Au début du XVIIᵉ siècle, l’Europe est traversée par une vague de persécutions qui marquera durablement les mémoires : les chasses aux sorcières. Dans le Pays basque français, en 1609, se déroule l’un des épisodes les plus meurtriers. Des centaines de femmes, accusées de pactiser avec le diable, sont arrêtées, jugées sommairement et exécutées. Cet événement illustre la violence institutionnelle et sociale qui s’est abattue sur celles que l’on considérait comme des « sorcières ».
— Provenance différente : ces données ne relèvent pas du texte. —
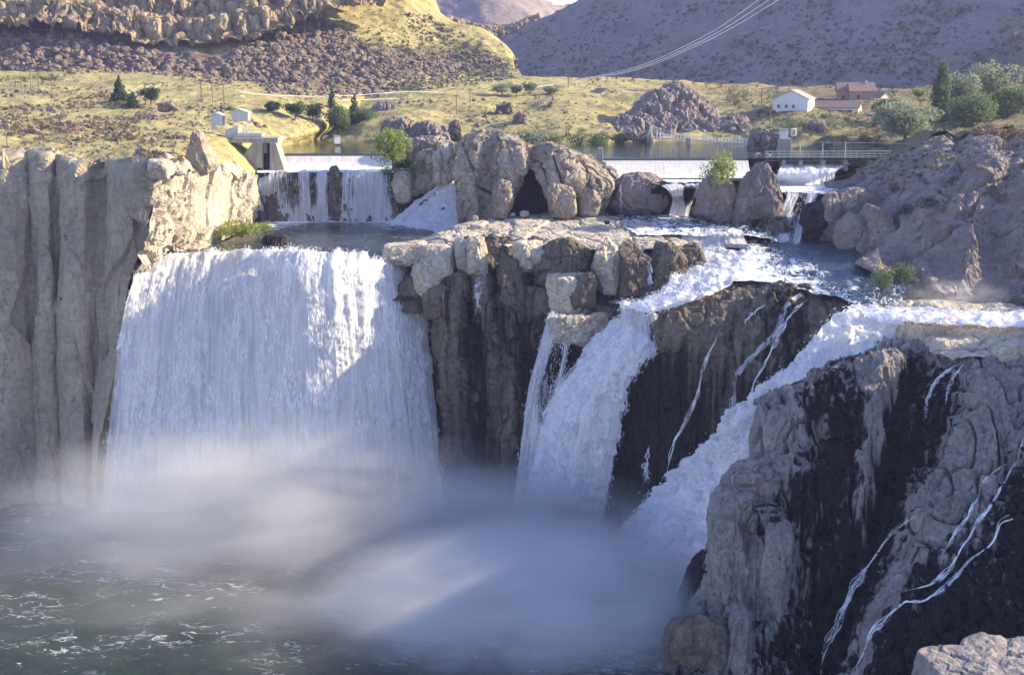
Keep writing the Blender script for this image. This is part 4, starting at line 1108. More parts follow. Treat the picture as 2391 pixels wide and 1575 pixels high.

Comment un simple désaccord local a‑t‑il pu dégénérer en tragédie ? En 1605, une querelle éclate entre les bourgeois de Saint‑Jean‑de‑Luz et le seigneur d’Urrugne autour des revenus du port de Ciboure. Les tensions s’enveniment lorsque les deux camps s’accusent mutuellement de sorcellerie. Informé de l’affaire, Henri IV la prend très au sérieux. Le Labourd, situé entre l’Espagne catholique et la Basse‑Navarre protestante, avait été au cœur des guerres de Religion que le roi venait de clore par l’Édit de Nantes. Il décide d’envoyer sur place deux juges du parlement de Bordeaux. L’histoire du procès itinérant qui suit, long de quatre mois, serait restée inconnue si l’un des magistrats, Pierre de Lancre, n’avait laissé un livre relatant sa mission.

Ce texte, décrit par l’historienne Nicole Jacques‑Lefèvre comme « séduisant et presque répulsif », révèle l’état d’esprit d’un magistrat étranger à la culture locale. L’absence des hommes, partis en mer pour six mois de pêche à Terre‑Neuve, renforce son sentiment d’étrangeté. Les femmes, maîtresses de la vie quotidienne, et les jeunes filles, dansant librement cheveux dénoués lors de veillées, éveillent chez lui une fascination teintée de suspicion. Son livre de chevet est le Malleus Maleficarum (Le Marteau des sorcières), publié en 1486 et largement diffusé grâce à l’imprimerie. Convaincu que ces femmes pactisent avec le diable lors de sabbats imaginaires, il recourt abondamment à la torture pour obtenir des aveux. Il va jusqu’à faire témoigner des enfants, contre toutes les règles du droit de l’époque. Après une enquête menée avec un zèle fanatique, quatre‑vingts femmes périssent dans les flammes des bûchers.

Aujourd’hui, les historiens et penseurs féministes voient dans ces chasses un féminicide de masse. Elles révèlent la peur ancestrale de la femme libre, autonome et détentrice de savoirs populaires (guérisseuses, sages‑femmes). La figure de la sorcière fut diabolisée pour mieux contrôler les corps et les esprits. Désormais, elle est réhabilitée comme symbole de résistance féministe, d’émancipation et de savoir alternatif.

La mémoire de ces persécutions invite à réfléchir sur les mécanismes de stigmatisation et de violence de genre. Les bûchers du XVIIᵉ siècle ne sont pas si éloignés des discriminations contemporaines. Reconnaître ces victimes, c’est inscrire dans notre mémoire collective un avertissement : la peur et l’ignorance peuvent toujours engendrer des tragédies.